弟子入りを請う俺に立川談志師匠が放った奇跡の言葉
しかし、その一言は俺にしたらアポロ11号で人類初の月面着陸を成し遂げたアームストロング船長の「私にとっては単なる一歩だが、人類にとっては大いなる一歩である」と同じ価値があったのだ。
「よっしゃー!! 立川談志の弟子になれた!!」とその途端に、頭の中にバラが咲き乱れて太陽やお星さまがキラキラとまたたき、有頂天極まりないこととなったのか? はたまた師匠の言葉がまだ信じられず、頭の中でたった今起きたことを何度も何度も反芻して固まっていたのか? 奇跡の日であったというのに、その師匠の言葉以降のことは何一つ覚えていない、記憶から抜け落ちているのだ……。

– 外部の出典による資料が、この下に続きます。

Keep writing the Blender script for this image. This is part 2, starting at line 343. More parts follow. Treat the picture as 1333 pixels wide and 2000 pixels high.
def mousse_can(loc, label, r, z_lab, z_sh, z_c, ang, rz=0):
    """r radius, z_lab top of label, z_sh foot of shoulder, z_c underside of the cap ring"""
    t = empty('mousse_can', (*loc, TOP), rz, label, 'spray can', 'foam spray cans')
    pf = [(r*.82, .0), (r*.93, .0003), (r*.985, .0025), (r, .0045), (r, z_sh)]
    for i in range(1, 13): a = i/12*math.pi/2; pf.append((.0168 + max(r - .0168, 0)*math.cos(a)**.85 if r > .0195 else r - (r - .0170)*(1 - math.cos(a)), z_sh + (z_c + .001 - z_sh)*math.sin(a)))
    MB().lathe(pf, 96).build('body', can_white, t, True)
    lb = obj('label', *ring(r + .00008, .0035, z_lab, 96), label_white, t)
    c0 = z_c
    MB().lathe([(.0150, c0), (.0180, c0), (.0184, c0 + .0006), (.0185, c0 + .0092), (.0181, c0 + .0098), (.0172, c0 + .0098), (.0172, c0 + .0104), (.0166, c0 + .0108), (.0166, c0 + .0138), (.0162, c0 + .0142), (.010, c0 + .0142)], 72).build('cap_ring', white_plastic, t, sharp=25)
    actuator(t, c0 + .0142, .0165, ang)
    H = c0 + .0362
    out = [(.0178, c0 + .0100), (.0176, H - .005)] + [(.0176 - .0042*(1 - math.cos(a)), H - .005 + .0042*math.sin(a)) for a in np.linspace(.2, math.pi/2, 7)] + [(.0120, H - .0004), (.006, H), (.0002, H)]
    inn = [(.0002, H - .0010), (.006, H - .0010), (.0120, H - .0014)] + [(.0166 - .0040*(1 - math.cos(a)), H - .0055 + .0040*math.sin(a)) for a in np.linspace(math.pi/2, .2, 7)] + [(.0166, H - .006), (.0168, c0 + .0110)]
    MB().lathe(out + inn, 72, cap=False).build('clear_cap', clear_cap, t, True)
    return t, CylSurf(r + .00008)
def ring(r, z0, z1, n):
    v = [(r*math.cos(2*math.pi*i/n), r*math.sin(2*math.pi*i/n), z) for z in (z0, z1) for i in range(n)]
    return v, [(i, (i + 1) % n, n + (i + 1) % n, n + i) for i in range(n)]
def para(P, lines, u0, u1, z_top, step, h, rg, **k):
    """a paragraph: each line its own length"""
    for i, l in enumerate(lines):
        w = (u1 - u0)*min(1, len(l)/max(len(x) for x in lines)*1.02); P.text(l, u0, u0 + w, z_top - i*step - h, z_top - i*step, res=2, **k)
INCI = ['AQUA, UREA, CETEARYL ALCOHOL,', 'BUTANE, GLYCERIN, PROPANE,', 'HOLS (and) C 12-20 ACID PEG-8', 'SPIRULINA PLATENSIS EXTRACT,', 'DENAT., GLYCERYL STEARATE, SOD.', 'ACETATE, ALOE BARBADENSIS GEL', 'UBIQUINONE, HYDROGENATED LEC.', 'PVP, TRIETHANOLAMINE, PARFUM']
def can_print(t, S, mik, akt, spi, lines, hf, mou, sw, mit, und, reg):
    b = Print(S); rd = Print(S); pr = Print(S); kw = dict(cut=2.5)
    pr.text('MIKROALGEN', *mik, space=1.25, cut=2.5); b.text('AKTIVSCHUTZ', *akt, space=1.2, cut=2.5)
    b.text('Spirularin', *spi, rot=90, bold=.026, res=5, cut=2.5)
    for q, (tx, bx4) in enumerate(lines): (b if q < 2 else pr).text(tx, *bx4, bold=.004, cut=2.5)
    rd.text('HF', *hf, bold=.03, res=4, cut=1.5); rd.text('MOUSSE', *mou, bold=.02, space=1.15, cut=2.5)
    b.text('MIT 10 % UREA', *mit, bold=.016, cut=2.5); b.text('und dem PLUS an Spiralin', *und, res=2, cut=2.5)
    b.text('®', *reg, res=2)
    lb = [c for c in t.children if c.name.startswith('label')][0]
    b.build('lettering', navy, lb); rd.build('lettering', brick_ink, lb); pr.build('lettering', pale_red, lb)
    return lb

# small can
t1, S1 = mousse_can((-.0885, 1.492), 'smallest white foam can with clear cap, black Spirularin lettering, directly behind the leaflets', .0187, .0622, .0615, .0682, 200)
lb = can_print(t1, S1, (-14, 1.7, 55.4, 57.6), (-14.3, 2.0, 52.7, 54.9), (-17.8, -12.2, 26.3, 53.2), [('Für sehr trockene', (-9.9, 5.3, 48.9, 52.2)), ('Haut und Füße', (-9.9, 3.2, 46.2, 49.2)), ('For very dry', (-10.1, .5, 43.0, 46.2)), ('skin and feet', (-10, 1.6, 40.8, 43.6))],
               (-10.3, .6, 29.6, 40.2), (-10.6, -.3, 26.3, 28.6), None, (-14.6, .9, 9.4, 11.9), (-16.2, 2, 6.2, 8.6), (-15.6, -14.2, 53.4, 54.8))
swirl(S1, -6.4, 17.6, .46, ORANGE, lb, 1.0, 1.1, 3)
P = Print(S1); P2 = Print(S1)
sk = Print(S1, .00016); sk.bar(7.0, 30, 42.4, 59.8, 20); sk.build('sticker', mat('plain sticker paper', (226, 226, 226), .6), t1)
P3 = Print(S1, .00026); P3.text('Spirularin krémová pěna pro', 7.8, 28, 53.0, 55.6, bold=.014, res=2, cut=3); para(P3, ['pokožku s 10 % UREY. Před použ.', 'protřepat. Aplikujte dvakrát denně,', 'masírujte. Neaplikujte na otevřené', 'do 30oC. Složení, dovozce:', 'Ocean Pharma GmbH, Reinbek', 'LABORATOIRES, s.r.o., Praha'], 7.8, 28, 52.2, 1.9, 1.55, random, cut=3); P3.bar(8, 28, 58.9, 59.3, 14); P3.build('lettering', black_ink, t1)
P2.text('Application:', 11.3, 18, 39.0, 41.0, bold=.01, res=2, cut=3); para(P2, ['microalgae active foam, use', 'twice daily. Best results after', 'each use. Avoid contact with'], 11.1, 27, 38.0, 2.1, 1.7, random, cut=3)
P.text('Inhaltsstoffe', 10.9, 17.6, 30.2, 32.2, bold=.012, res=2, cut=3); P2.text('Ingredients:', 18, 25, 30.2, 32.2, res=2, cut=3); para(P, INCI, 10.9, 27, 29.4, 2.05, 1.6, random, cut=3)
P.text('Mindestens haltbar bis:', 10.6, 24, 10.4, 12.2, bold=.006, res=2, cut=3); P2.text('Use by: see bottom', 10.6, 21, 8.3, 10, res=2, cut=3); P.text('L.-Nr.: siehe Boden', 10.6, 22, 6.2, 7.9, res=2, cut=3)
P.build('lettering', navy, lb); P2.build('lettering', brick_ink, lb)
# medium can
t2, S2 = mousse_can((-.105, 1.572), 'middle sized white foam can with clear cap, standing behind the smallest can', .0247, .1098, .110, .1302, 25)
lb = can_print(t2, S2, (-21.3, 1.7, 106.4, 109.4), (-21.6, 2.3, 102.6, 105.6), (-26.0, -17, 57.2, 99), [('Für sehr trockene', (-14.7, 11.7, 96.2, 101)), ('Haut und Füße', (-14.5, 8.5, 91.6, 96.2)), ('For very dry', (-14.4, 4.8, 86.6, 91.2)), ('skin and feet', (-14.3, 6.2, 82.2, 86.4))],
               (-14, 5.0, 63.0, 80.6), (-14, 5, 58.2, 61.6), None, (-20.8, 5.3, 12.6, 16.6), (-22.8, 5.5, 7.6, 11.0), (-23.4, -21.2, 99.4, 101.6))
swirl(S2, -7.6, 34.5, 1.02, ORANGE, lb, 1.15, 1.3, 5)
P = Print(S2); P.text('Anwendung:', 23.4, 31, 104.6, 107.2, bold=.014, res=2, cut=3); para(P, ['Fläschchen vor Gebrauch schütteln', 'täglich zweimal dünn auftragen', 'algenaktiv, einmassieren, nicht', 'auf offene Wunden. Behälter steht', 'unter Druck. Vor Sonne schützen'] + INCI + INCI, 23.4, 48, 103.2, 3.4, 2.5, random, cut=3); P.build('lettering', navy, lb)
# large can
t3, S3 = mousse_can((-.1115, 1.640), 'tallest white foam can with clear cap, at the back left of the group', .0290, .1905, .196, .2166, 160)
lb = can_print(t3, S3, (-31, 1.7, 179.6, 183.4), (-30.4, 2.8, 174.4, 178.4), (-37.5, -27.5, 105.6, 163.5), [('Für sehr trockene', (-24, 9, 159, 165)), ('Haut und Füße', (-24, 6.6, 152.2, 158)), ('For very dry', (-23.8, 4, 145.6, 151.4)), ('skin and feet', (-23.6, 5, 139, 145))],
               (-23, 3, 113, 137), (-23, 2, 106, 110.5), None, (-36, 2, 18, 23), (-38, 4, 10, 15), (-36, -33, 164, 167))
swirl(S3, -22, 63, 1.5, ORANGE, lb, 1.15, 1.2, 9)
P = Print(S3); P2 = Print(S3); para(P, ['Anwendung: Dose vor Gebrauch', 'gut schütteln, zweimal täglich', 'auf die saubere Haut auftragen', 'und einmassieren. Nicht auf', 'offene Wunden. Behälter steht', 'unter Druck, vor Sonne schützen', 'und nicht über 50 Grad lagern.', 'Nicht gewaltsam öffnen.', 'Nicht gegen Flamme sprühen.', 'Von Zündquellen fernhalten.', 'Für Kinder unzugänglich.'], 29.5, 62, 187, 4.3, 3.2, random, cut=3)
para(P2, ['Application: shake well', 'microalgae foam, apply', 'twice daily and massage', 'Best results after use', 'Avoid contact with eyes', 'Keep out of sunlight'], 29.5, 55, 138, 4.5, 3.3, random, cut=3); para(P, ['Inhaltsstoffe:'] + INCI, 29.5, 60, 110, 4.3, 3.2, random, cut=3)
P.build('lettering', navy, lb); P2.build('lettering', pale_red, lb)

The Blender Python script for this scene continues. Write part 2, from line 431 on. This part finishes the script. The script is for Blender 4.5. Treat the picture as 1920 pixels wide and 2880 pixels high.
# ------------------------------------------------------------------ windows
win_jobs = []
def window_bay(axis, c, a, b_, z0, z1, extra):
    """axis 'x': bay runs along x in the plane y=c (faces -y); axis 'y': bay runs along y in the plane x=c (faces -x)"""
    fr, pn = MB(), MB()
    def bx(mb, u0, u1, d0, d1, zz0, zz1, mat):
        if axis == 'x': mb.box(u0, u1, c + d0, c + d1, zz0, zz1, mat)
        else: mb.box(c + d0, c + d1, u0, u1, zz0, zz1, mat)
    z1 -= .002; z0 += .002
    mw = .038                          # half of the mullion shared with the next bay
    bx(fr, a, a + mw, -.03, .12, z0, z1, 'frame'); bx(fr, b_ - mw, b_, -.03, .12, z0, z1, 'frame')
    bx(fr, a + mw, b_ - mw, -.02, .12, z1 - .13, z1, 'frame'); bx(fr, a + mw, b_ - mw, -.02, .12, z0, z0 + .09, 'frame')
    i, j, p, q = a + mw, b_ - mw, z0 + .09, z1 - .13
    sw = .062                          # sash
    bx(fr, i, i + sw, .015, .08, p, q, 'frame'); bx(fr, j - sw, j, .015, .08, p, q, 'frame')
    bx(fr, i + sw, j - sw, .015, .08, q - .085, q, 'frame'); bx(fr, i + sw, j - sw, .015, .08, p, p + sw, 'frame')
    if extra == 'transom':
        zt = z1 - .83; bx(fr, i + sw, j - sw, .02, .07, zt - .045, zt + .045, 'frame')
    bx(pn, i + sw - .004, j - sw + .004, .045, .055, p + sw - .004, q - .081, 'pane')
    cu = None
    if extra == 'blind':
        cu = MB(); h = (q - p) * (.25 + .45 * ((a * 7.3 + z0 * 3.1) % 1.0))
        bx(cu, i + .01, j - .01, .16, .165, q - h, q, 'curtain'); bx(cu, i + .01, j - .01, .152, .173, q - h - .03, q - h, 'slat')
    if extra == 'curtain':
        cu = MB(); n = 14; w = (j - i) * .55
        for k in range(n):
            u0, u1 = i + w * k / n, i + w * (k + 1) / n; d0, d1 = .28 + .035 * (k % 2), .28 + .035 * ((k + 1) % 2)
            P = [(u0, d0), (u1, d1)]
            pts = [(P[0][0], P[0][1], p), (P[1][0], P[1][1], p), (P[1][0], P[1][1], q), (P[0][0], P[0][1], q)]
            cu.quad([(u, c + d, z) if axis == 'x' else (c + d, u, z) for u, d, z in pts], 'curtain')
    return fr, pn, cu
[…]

おそらくは、弟子入り成功の祝杯と称してどこかの居酒屋あたりに入り、高さんの十八番、アントニオ猪場を見せられていたことが想像できるのだが……。
西武新宿線の武蔵関の駅から徒歩10分ほどのところに立川談志の住居があった(何かの事情があり、家族は新宿の小滝橋通りのマンションに住んでいた)。
数日後から俺はそこに毎朝通うこととなるのだが、一応身元だけははっきりさせておく意味もあって、埼玉の両親の挨拶という運びとなったのだった。